OFE nie są tworem idealnym, ale jednak w układance rynku kapitałowego stanowiły bardzo ważny element. Być może nie należały do najaktywniejszych inwestorów giełdowych (ich udział w obrotach na GPW zazwyczaj oscylował w okolicach 6 proc.), ale ich rola była znacznie ważniejsza. To właśnie OFE stanowiły jedno z głównych źródeł kapitału dla firm, które szukały go poprzez giełdę. Mimo wielu zmian udział funduszy emerytalnych w kapitalizacji spółek notowanych na giełdzie nadal oscyluje wokół 20 proc. A przecież stabilny akcjonariusz, który rozumie istotę i zasady gry na rynku kapitałowym, jest dla przedsiębiorców na wagę złota.

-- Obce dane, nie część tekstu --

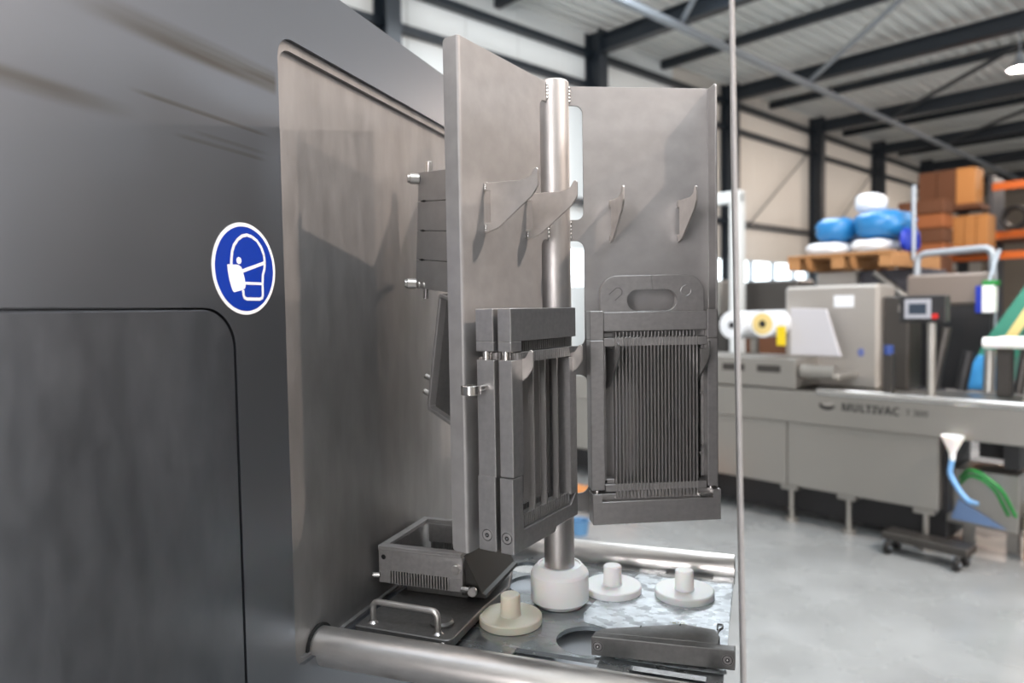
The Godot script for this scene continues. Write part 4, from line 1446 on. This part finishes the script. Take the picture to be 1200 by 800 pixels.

No właśnie, stabilność. Tu zaczynają się schody. I nie jest to bynajmniej wina samych OFE. Podejście do funduszy emerytalnych zmienia się wraz z kolejnymi zmianami na szczytach władzy. Wszystkie je łączy jednak jeden mianownik: chęć zagarnięcia pieniędzy zgromadzonych w OFE i przeznaczenia na bieżące wydatki. Byliśmy w niedalekiej przeszłości świadkami ograniczenia składki do OFE i uczynienia z nich quasi-funduszy inwestycyjnych poprzez przeniesienie części obligacyjnej do ZUS, co było rozbojem w biały dzień. Co się działo z giełdą w tym czasie, nie trzeba zapewne przypominać: zniżki indeksów i spadek zaufania do rynku to tylko niektóre z następstw zmian w OFE.
Nad funduszami emerytalnymi pochylił się także obecny rząd, który chce, by 75 proc. zgromadzonych w nich pieniędzy trafiło na indywidualne konta emerytalne, a 25 proc. na Fundusz Rezerwy Demograficznej. Rynek przedstawioną propozycję przyjął z ulgą. Trochę to dziwne. Owszem, cieszy fakt, że nie ma pełnej nacjonalizacji OFE, ale i tak odbiera nam się 25 proc. zgromadzonych składek. A coś czuję, że na tym się nie skończy. I jak w takich warunkach ma się rozwijać rynek kapitałowy, który dostarcza spółkom pieniędzy na rozwój?